An early warning system to detect destructive solar activity behind the Northern Lights that can cause massive power blackouts has been developed to protect Scottish consumers.
Scottish Power has teamed up with the British Geological Survey and the European Space Agency to develop a forecast system to predict when and where storms of solar particles will batter the planet. While the particles can create the colourful Aurora Borealis phenomenon, they can also cause dramatic shifts in magnetic currents flowing beneath the Earth's crust and increase currents flowing in electricity grids. Scottish Power fears these fluctuations in their circuits can damage essential equipment such as transformers, resulting in widespread power cuts. And they have now asked experts at the British Geological Survey to monitor solar activity to provide an early warning of oncoming solar winds. Using data from a Nasa spacecraft orbiting the Sun, they are able to give engineers up to 60 minutes' early warning of potentially destructive storms.
"It is still very much a science in its infancy - perhaps even 100 years behind modern weather forecasting. Geomagnetic storms are linked to the magnetic activity on the sun. They can take two to three days to reach the Earth, so we can look for potential changes in the solar wind with spacecraft. We use data from Nasa's Advanced Composition Explorer, which is 1.5million km closer to the sun than we are. This gives us some idea of what might be coming our way in the next hours" - Alan Thomson, geophysicist at the British Geological Survey.
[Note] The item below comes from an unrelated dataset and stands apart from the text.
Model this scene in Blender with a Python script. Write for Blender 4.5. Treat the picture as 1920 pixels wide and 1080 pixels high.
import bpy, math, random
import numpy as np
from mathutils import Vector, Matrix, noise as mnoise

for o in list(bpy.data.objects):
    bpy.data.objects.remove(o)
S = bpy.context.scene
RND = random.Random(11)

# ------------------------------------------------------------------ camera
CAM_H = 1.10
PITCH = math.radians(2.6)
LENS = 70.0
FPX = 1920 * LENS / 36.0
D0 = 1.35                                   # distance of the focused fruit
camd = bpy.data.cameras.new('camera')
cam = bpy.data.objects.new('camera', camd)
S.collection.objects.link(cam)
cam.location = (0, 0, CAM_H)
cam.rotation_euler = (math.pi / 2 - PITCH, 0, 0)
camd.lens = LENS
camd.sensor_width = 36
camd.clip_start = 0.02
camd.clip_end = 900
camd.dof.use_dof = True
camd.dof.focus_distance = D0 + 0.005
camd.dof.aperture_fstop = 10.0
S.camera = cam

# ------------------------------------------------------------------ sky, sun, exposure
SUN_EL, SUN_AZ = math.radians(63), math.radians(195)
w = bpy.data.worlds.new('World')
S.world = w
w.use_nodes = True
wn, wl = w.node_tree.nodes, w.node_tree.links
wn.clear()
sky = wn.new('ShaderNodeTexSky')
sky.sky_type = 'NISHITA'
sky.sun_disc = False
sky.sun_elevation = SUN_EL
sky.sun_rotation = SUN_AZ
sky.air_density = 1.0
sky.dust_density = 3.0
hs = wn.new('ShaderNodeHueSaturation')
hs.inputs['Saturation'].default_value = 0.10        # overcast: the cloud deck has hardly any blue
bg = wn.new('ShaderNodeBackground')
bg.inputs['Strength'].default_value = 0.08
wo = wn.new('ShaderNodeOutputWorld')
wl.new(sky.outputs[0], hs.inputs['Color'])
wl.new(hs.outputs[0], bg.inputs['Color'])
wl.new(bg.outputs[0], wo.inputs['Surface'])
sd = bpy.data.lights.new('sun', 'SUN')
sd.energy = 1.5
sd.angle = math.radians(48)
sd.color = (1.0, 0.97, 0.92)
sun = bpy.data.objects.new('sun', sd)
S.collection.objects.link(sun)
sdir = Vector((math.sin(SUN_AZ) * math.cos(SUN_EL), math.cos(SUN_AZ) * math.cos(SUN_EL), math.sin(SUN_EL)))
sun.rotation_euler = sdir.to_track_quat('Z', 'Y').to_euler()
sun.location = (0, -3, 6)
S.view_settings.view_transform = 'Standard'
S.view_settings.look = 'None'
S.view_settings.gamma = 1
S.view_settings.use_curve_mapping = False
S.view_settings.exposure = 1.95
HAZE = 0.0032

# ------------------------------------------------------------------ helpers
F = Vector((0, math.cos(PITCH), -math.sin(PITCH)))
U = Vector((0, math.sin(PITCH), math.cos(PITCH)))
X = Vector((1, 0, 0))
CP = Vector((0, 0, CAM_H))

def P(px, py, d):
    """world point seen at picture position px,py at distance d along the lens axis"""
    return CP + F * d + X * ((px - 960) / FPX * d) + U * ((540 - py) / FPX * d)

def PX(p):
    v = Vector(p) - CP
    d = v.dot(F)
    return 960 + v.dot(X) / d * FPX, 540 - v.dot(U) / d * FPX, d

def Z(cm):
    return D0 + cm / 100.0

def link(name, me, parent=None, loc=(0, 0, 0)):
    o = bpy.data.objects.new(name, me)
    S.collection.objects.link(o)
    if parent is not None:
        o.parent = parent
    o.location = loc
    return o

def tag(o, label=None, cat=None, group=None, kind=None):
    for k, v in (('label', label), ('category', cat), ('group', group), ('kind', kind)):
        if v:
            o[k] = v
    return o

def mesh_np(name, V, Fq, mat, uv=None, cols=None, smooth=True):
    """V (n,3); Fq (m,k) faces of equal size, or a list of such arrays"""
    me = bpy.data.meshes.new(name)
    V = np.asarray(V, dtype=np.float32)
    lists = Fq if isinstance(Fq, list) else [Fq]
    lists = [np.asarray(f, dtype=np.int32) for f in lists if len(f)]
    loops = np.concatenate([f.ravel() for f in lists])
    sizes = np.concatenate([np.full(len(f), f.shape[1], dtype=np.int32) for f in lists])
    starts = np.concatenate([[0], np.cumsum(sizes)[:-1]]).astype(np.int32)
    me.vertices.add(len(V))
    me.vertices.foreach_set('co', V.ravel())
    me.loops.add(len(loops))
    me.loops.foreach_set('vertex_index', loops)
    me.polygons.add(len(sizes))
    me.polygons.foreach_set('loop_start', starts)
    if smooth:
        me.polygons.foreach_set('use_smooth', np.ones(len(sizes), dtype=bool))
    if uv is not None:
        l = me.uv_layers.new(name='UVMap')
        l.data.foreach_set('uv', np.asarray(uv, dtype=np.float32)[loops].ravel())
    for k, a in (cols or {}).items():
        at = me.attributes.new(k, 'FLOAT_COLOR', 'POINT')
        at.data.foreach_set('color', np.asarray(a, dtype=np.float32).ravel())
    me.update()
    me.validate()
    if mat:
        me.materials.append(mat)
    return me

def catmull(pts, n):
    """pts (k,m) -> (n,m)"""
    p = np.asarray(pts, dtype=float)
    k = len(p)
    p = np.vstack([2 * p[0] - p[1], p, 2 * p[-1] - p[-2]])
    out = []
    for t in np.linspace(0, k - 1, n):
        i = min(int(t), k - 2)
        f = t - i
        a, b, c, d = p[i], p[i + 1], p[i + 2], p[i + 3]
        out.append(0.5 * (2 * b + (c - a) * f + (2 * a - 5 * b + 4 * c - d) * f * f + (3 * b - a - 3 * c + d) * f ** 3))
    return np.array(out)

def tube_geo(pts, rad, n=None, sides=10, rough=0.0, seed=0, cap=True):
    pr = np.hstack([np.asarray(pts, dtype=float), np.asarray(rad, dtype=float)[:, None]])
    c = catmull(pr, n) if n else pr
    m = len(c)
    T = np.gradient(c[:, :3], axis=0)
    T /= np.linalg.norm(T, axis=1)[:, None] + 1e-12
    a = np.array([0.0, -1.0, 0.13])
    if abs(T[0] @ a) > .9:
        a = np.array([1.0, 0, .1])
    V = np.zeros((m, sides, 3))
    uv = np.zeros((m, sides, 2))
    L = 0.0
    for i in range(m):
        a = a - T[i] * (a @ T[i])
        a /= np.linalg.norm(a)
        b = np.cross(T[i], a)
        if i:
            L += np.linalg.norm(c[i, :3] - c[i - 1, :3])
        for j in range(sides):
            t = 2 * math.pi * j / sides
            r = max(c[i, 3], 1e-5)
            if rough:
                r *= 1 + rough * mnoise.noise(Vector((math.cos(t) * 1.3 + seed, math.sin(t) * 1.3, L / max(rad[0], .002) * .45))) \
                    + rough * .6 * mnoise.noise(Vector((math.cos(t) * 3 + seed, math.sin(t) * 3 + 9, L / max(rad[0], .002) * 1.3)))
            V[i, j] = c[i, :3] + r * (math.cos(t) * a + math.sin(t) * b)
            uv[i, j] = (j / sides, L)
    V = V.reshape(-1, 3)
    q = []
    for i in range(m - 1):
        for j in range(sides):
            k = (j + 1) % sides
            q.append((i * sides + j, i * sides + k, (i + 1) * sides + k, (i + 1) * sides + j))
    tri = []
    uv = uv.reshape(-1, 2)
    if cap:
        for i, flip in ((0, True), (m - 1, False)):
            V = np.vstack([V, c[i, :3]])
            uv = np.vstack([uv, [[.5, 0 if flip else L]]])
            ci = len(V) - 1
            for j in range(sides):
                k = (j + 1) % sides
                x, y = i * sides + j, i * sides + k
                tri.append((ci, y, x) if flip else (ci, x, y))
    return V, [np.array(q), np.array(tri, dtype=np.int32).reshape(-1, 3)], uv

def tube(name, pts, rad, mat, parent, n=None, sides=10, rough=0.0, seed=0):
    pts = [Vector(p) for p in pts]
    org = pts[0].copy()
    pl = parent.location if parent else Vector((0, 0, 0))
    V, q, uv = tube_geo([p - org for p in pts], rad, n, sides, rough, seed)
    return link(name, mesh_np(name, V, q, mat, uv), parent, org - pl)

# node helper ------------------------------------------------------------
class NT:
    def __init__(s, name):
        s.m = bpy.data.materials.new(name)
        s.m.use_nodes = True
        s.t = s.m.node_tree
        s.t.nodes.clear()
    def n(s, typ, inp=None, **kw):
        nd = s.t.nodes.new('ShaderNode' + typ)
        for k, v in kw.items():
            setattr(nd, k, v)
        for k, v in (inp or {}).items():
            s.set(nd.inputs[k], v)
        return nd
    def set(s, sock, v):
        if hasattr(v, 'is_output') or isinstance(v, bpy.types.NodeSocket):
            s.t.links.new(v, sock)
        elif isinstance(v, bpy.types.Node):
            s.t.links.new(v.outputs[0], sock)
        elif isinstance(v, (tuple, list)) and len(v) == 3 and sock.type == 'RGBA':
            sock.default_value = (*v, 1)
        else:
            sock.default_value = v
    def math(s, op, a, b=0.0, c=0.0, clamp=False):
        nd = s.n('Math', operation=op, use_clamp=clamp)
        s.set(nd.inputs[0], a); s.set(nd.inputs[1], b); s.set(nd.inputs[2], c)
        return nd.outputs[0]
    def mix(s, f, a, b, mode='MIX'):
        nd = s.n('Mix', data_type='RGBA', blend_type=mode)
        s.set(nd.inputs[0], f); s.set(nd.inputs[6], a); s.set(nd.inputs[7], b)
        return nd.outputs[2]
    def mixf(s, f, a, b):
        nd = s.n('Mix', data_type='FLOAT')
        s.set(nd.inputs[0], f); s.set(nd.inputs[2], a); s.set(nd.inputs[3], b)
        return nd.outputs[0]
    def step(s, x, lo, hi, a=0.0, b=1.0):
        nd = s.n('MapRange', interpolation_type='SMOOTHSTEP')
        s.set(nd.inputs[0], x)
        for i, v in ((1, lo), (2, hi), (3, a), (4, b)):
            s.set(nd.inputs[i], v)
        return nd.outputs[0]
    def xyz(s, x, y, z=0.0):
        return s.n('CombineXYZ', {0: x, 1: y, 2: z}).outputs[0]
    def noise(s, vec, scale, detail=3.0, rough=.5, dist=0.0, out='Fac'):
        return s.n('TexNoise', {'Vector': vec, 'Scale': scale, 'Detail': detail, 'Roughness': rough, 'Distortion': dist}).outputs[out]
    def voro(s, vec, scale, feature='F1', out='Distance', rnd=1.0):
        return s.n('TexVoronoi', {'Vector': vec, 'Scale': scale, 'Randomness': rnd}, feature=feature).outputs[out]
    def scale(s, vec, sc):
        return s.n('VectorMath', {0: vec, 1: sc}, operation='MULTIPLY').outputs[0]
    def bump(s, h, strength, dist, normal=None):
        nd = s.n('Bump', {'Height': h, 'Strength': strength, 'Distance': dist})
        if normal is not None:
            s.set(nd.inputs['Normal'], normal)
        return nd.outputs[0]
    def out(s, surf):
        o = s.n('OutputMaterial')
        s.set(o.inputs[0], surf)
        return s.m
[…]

Activity on the sun such as solar flares and sun spots produce electrical particles that rain down on Earth, causing fluctuations in the geomagnetic field beneath the Earth's crust. The early warning system uses a combination of data from the Nasa spacecraft and measurements made on Earth to work out the potential damage that could be caused by an oncoming storm. Geomagnetic storms are rated on a scale of one to five with the lowest being minor events and the highest being extreme. In 1989 the worst known storm to be associated with a blackout caused the power grid in Quebec, Canada to catastrophically fail leaving millions of people without power for hours. The last major power surge due to a geomagnetic storm hit Scotland in April 2000, although it caused no damage.